Melihat Pemilu 2024 banyak terjadi kontroversi banyak bentuk ketidaknetralan ASN di tahapan Pemilu 2024. Seperti yang dikatakan oleh Anggota Bawaslu Lolly Suhenty dalam Rapat Koordinasi Pengawasan dan Pengendalian Menuju Birokrasi Berkelas Dunia yang diselenggaraan leh Badan Kepegawaian Negara (BKN) pada 24 Januari 2024. Yang mengungkapkan bahwa terdapat 13 bentuk atau jenis pelanggaran bentuk ketidak netralan ASN pada tahapan Pemilu 2024, lebih banyak dari pada Pemilu 20219 yang terdapat 10 bentuk pelanggaran. Yang salah satunya adalah mengaditi kegiatan partai politik. Lolly juga mengungkapkan bahwa terdapat lima daerah yang memiliki Tingkat tertinggi kerawanan netralitas ASN yaitu Maluku Utara, Sulawesi Utara, Papua, DKI Jakarta dan Daerah Istimewa Yogyakarta.

Selain itu menjelang Pemilu 2024 banyak sekali laporan terhadap Komisi Aparatur Sipil Negara (KASN) sejumlah 403 laporan terkait dugaan pelanggaran netralias ASN dalam pemilu 2024. Dari jumlah tersebut, 183 ASN di antaranya terbukti melanggar netralitas. di antaranya jumlah tersebut sudah dijatuhi sanksi oleh pejabat pembina kepegawaian (PPK).

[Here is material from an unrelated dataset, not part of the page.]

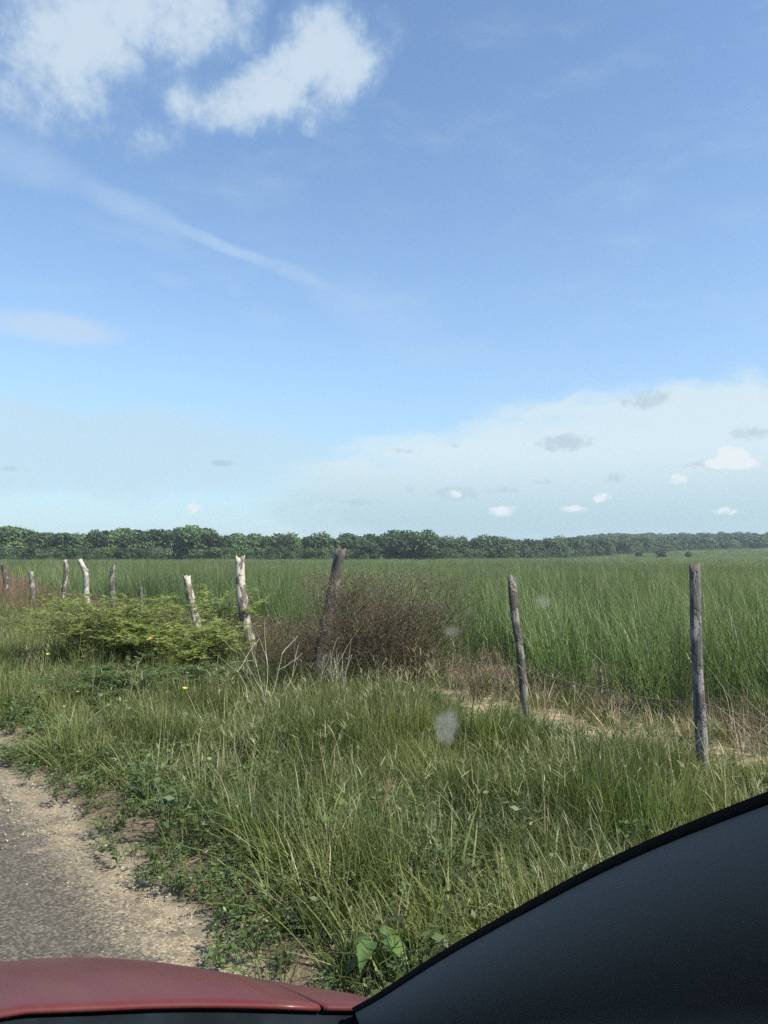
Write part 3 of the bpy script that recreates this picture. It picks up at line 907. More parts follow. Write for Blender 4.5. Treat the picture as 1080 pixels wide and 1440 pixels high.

Terlebih kejadian ini diakibatkan juga karna kurangnya independensi lembaga negara dalam mengawasi netralitas ASN jelang Pemilu dan Pemilihan 2024 masih belum maksimal.

Beberapa pelanggaran tersebut adalah laporan dugaan pelanggaran disiplin dan laporan dugaan pelanggaran kode etik ASN. Menaggapi laporan yang sudah terbukti melakukan pelanggaran maka ASN tersebut akan mendapatkan konsekuensi terhadap hukuman disiplin sedang dan hukuman disiplin berat.

Dampak dari kasus ketidaknetralam ASN yakni terjadinya penurunan kepercayan public terhadap ASN yang merupakan palayan publik. Dan juga terjadinya penyalahgunaan sumber daya negara yang ang seharusnya digunakan untuk pelayanan publik malah digunakan untuk kepentingan politik, yang merupakan bentuk penyalahgunaan wewenang. Selain itu ASN yang tidak netral dapat memberikan keuntungan yang tidak adil kepada kandidat atau partai tertentu, sehingga merusak prinsip persaingan yang sehat dalam demokrasi.

Netralitas ASN adalah kunci untuk menjamin proses pemilu yang adil dan demokratis. Ketidaknetralan ASN dalam Pemilu 2024 merupakan ancaman serius bagi integritas demokrasi di Indonesia. Oleh karena itu, diperlukan upaya dan pengawasan bersama dari Pemerintah, Bawaslu, dan Masyarakat untuk memastikan ASN tetap netral dan profesional. Dengan demikian, kepercayaan publik terhadap proses pemilu dapat terjaga dan demokrasi dapat berfungsi dengan baik.